City Manager Jack Schnirman said that the increase — which would raise taxes by $43, to $2,980 on the average home in the city — was reduced from 2.16 percent, or an average of $64, which was initially proposed at a May 7 budget hearing, after Councilwoman Eileen Goggin and others requested a reduction.

“This [increase] is necessitated because of the continual increase in fixed costs, such as health care, payroll taxes and contractual costs,” Schnirman said. “In short, we look at a situation where even though we have driven our costs down, revenues are also down [and] fixed costs are going up, the same problem that every municipal government is facing.”

The city is required to pass a budget by June 1. Councilman John McLaughlin voted against the spending plan, after his motion requesting that the administration take a week to find additional cost savings was denied.

City officials said in a statement that the budget was reduced from the $85.1 million total for the current fiscal year, which ends on June 30, without cutting essential services, “which are needed now more than ever in the wake of Superstorm Sandy.”

Schnirman said that the city’s work force has been trimmed by 12 percent, to the lowest levels in over a decade, and that labor and personnel costs had been reduced from 83 percent of the budget to 63 percent, “placing the cost structure of government on a more affordable and sustainable trajectory.”

He added that the council urged the administration to stay within the state tax cap of 2.19 percent, and that the budget accomplished that with an increase of just 1.49 percent.
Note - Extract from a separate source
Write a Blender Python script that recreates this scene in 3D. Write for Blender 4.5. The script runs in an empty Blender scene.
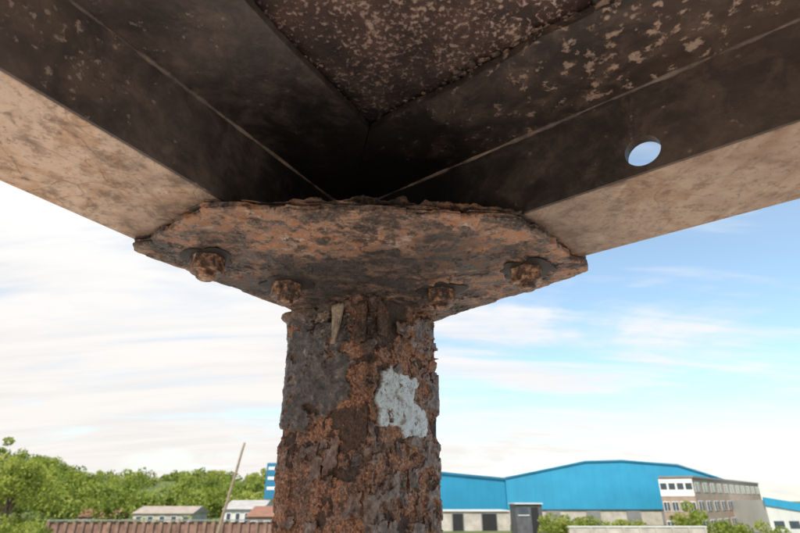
import bpy, bmesh, math, random
import numpy as np
from mathutils import Vector, noise, Matrix
random.seed(7); rng=np.random.default_rng(7)
S=bpy.context.scene
H=0.18; EYE=1.65
def W(x,y,z): return (x*H,y*H,EYE+z*H)

# ---------------- node helpers ----------------
class NT:
    def __init__(s,name):
        m=bpy.data.materials.new(name); m.use_nodes=True; s.m=m; s.t=m.node_tree
        s.b=s.t.nodes['Principled BSDF']; s.out=s.t.nodes['Material Output']
        s.tc=s.t.nodes.new('ShaderNodeTexCoord')
    def n(s,ty,**k):
        nd=s.t.nodes.new(ty)
        for a,b in k.items(): setattr(nd,a,b)
        return nd
    def l(s,a,b): s.t.links.new(a,b)
    def pos(s): return s.tc.outputs['Object']
    def map(s,scale=(1,1,1),rot=(0,0,0),src=None):
        m=s.n('ShaderNodeMapping'); m.inputs['Scale'].default_value=scale; m.inputs['Rotation'].default_value=rot
        s.l(src or s.pos(),m.inputs['Vector']); return m.outputs[0]
    def noise(s,scale,detail=6,rough=.6,dist=0,vec=None):
        n=s.n('ShaderNodeTexNoise'); n.inputs['Scale'].default_value=scale; n.inputs['Detail'].default_value=min(detail,5)
        n.inputs['Roughness'].default_value=rough; n.inputs['Distortion'].default_value=dist
        s.l(vec or s.pos(),n.inputs['Vector']); return n.outputs['Fac']
    def vor(s,scale,feature='F1',vec=None,out='Distance'):
        n=s.n('ShaderNodeTexVoronoi',feature=feature); n.inputs['Scale'].default_value=scale
        s.l(vec or s.pos(),n.inputs['Vector']); return n.outputs[out]
    def ramp(s,fac,stops):
        r=s.n('ShaderNodeValToRGB'); e=r.color_ramp.elements
        while len(e)<len(stops): e.new(.5)
        for i,(p,c) in enumerate(stops):
            e[i].position=p
            if not isinstance(c,(tuple,list)): c=(c,c,c)
            e[i].color=(*c[:3],1)
        s.l(fac,r.inputs[0]); return r.outputs[0]
    def mix(s,f,a,b,mode='MIX'):
        m=s.n('ShaderNodeMix',data_type='RGBA',blend_type=mode)
        for sock,v in ((m.inputs[0],f),(m.inputs[6],a),(m.inputs[7],b)):
            if isinstance(v,(int,float)): sock.default_value=v
            elif isinstance(v,tuple): sock.default_value=(*v[:3],1)
            else: s.l(v,sock)
        return m.outputs[2]
    def math(s,op,a,b=0.0,c=None):
        m=s.n('ShaderNodeMath',operation=op)
        for i,v in enumerate((a,b)+((c,) if c is not None else ())):
            if isinstance(v,(int,float)): m.inputs[i].default_value=v
            else: s.l(v,m.inputs[i])
        return m.outputs[0]
    def attr(s,name):
        a=s.n('ShaderNodeAttribute'); a.attribute_name=name; return a.outputs['Fac']
    def bump(s,h,dist=.001,strength=1,prev=None):
        b=s.n('ShaderNodeBump'); b.inputs['Distance'].default_value=dist; b.inputs['Strength'].default_value=strength
        s.l(h,b.inputs['Height'])
        if prev: s.l(prev,b.inputs['Normal'])
        return b.outputs[0]
    def fin(s,col,rough=.8,normal=None,metal=0,spec=.4):
        if isinstance(col,tuple): s.b.inputs['Base Color'].default_value=(*col[:3],1)
        else: s.l(col,s.b.inputs['Base Color'])
        if isinstance(rough,(int,float)): s.b.inputs['Roughness'].default_value=rough
        else: s.l(rough,s.b.inputs['Roughness'])
        s.b.inputs['Metallic'].default_value=metal
        s.b.inputs['Specular IOR Level'].default_value=spec
        if normal: s.l(normal,s.b.inputs['Normal'])
        return s.m

def mk(name,verts,faces,mat,parent=None,smooth=False,attrs=None):
    me=bpy.data.meshes.new(name); me.from_pydata([tuple(v) for v in verts],[],[tuple(f) for f in faces]); me.update()
    if attrs:
        for k,a in attrs.items():
            at=me.attributes.new(k,'FLOAT','POINT'); at.data.foreach_set('value',np.asarray(a,dtype=np.float32))
    if smooth: me.polygons.foreach_set('use_smooth',[True]*len(me.polygons))
    ob=bpy.data.objects.new(name,me); S.collection.objects.link(ob)
    if mat: me.materials.append(mat)
    if parent: ob.parent=parent
    return ob
def empty(name):
    e=bpy.data.objects.new(name,None); S.collection.objects.link(e); e.empty_display_size=.1; return e

def fbm(p,o=4): return noise.fractal(p,0.9,2.0,o)
def sst(a,b,x):
    t=max(0,min(1,(x-a)/(b-a))); return t*t*(3-2*t)

# ---------------- materials ----------------
def plate_mat():
    N=NT('rusted_flange_steel')
    mid=N.noise(95,5,.72,.2); fine=N.noise(430,4,.7)
    big=N.noise(27,5,.74,.15,N.map((.85,1.1,1),(0,0,-.12)))
    base=N.ramp(big,[(.36,(.025,.018,.016)),(.43,(.075,.044,.034)),(.48,(.19,.105,.070)),(.53,(.33,.20,.145)),(.57,(.36,.145,.055)),(.62,(.30,.19,.145)),(.68,(.54,.39,.31)),(.76,(.32,.12,.04))])
    c=N.mix(N.math('MULTIPLY',N.ramp(mid,[(.42,1),(.49,0)]),.85),base,(.024,.017,.015))
    c=N.mix(N.math('MULTIPLY',N.ramp(fine,[(.55,0),(.66,1)]),.4),c,(.50,.36,.29))
    hgt=N.math('ADD',N.math('MULTIPLY',mid,.0017),N.math('MULTIPLY',fine,.0011))
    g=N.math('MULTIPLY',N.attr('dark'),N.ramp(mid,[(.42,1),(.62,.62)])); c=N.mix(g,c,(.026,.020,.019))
    return N.fin(c,N.ramp(mid,[(.4,.38),(.62,.8)]),N.bump(hgt,1,.8),0,.5)
M_plate=plate_mat()
def post_mat():
    N=NT('rusted_post_steel')
    mid=N.noise(105,5,.72,.3); fine=N.noise(420,5,.75)
    big=N.noise(30,5,.74,.4)
    lay=N.attr('lay'); gl=N.attr('gloss')
    gran=N.ramp(fine,[(.36,(.066,.034,.024)),(.46,(.165,.088,.058)),(.55,(.27,.155,.105)),(.68,(.46,.32,.245))])
    hue=N.ramp(big,[(.36,(.50,.46,.48)),(.46,(.95,.88,.86)),(.54,(1.3,.97,.76)),(.62,(1.05,1.08,1.1)),(.72,(1.4,.88,.55))])
    gran=N.mix(1.0,gran,hue,'MULTIPLY')
    scale=N.ramp(mid,[(.38,(.036,.024,.020)),(.48,(.115,.070,.054)),(.56,(.20,.135,.110)),(.66,(.33,.245,.205))])
    sel=N.math('ADD',lay,N.math('MULTIPLY',N.math('SUBTRACT',mid,.5),.6))
    c=N.mix(N.ramp(sel,[(.76,0),(.84,.9)]),gran,scale)
    c=N.mix(N.ramp(lay,[(.0,1),(.22,.55),(.42,0)]),c,(.018,.012,.010))
    c=N.mix(N.math('MULTIPLY',N.ramp(mid,[(.38,1),(.46,0)]),.65),c,(.025,.016,.014))
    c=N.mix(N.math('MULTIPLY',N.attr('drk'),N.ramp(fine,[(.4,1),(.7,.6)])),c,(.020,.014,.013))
    pc=N.ramp(mid,[(.36,(.018,.013,.012)),(.48,(.058,.040,.035)),(.56,(.100,.072,.063)),(.64,(.19,.14,.12)),(.72,(.38,.31,.27))])
    c=N.mix(gl,c,pc)
    wc=N.ramp(mid,[(.40,(.28,.23,.20)),(.46,(.46,.50,.53)),(.7,(.63,.69,.73))])
    pm=N.math('MULTIPLY',N.attr('paintw'),N.ramp(fine,[(.36,0),(.42,1)]))
    c=N.mix(pm,c,wc)
    c=N.mix(N.math('MULTIPLY',N.attr('dust'),N.ramp(mid,[(.4,.4),(.6,.9)])),c,(.50,.43,.34))
    r=N.mix(gl,N.ramp(sel,[(.72,.85),(.80,.45)]),(.25,.25,.25))
    hgt=N.math('ADD',N.math('MULTIPLY',mid,.0026),N.math('MULTIPLY',fine,.0013))
    return N.fin(c,r,N.bump(hgt,1,.85),0,.6)
M_post=post_mat()
def nutmat():
    N=NT('corroded_bolt_steel'); m=N.noise(150,5,.7)
    c=N.ramp(m,[(.38,(.022,.014,.012)),(.48,(.085,.045,.032)),(.56,(.26,.12,.06)),(.68,(.50,.32,.22))])
    return N.fin(c,.45,N.bump(m,.0016,.7),.1,.6)
M_nut=nutmat()
M_wash=NT('bolt_recess_dark_steel').fin((.020,.014,.012),.6)  # near-black colour paints a dark recess around each nut

def beam_mat(name,tone=1.0,col=(1,1,1)):
    N=NT(name)
    a=N.noise(11,5,.70,.4); b=N.noise(55,5,.78,.2)
    def k(r,g,bb): return (r*tone*col[0],g*tone*col[1],bb*tone*col[2])
    c=N.ramp(a,[(.32,k(.26,.155,.10)),(.42,k(.40,.27,.20)),(.52,k(.50,.365,.28)),(.59,k(.40,.245,.155)),(.66,k(.48,.345,.265)),(.75,k(.34,.20,.12))])
    c=N.mix(N.math('MULTIPLY',N.ramp(b,[(.38,1),(.48,0)]),.5),c,(.17,.095,.06))
    w=N.n('ShaderNodeTexNoise'); w.inputs['Scale'].default_value=14; w.inputs['Detail'].default_value=2
    N.l(N.pos(),w.inputs['Vector'])
    e=N.vor(18,'DISTANCE_TO_EDGE',N.mix(.20,N.pos(),w.outputs['Color'],'ADD'))
    sc=N.math('MULTIPLY',N.ramp(e,[(.0,1),(.020,0)]),N.ramp(a,[(.46,0),(.54,1)]))
    c=N.mix(N.math('MULTIPLY',sc,.6),c,(.13,.08,.06))
    st=N.noise(60,3,.6,.0,N.map((1,.06,1),(0,0,1.05 if tone<1.0 else -.52)))
    c=N.mix(N.math('MULTIPLY',N.ramp(st,[(.60,0),(.66,1)]),.30),c,(.62,.50,.41))
    c=N.mix(N.math('MULTIPLY',N.ramp(st,[(.34,1),(.42,0)]),.35),c,(.22,.11,.06))
    sp=N.ramp(N.noise(230,3,.7),[(.56,0),(.66,1)])
    c=N.mix(N.math('MULTIPLY',sp,.5),c,(.12,.07,.045))
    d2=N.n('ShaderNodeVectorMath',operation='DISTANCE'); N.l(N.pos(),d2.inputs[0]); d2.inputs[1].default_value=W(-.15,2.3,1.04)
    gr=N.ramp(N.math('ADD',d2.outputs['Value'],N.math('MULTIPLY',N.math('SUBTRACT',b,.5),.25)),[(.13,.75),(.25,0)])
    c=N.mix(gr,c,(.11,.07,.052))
    return N.fin(c,.6,N.bump(b,.0018,.6),0,.4)
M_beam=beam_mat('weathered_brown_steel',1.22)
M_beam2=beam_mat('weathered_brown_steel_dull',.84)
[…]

“The worst of the fiscal crisis is over,” Schnirman said. “We stopped the bleeding. Departmental spending was slashed across the board, we reduced overtime … we put in a series of reforms to help streamline city government, we negotiated concessions with our union partners … we put together early-retirement incentives, additional personnel unfortunately were also required and now, for the first time, management employees are paying into their health care costs.”